“Kami baru saja berhasil makan setengah sandwich – saya dan anak-anak saya pagi ini,” terangnya.
“Semua flat kami hancur, semuanya hancur. Kami berhasil keluar hanya dengan sedikit uang dan segera lari ke rumah sakit. Kami tidur di rumah sakit sepanjang malam,” ungkapnya.
“Keesokan paginya saudara laki-laki saya datang dan dia membawa kami ke apartemennya di Khan Younis dan sekarang kami tetap di sini tetapi situasinya sulit dan saya berharap sesuatu segera terjadi,” tambahnya.
Jalur Gaza hanya memiliki dua perlintasan perbatasan lainnya, keduanya dengan Israel – Erez. Ini merupakan perlintasan bagi orang-orang di Gaza utara dan Kerem Shalom, satu-satunya persimpangan barang komersial di Gaza selatan. Keduanya tetap tertutup.
Abuaassi mengatakan setiap hari keadaan menjadi “lebih sulit” karena persediaan makanan semakin berkurang.

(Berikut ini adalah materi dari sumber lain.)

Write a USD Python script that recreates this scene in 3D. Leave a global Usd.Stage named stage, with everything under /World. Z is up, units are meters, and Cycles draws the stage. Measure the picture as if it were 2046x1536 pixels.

“Semua orang kelaparan di sini, hari demi hari, hidup semakin sulit dan sulit,” lanjutnya.
“Saya tidak tahu apa yang akan terjadi dalam dua, tiga hari ke depan. Tetapi kami lebih baik daripada orang lain. Beberapa orang bahkan tidak punya tempat untuk tidur, atau makanan atau air,” terangnya.
"Setidaknya kami aman. Kami beruntung mendapat sedikit makanan dan air serta tempat tinggal. Situasinya sangat sulit di sini,” ujarnya.
Dia mendesak Kedutaan Besar Inggris untuk membantu.
"Saya berharap Kedutaan Besar Inggris dapat melakukan sesuatu agar kami bisa keluar dari Gaza secepat mungkin,” pungkasnya.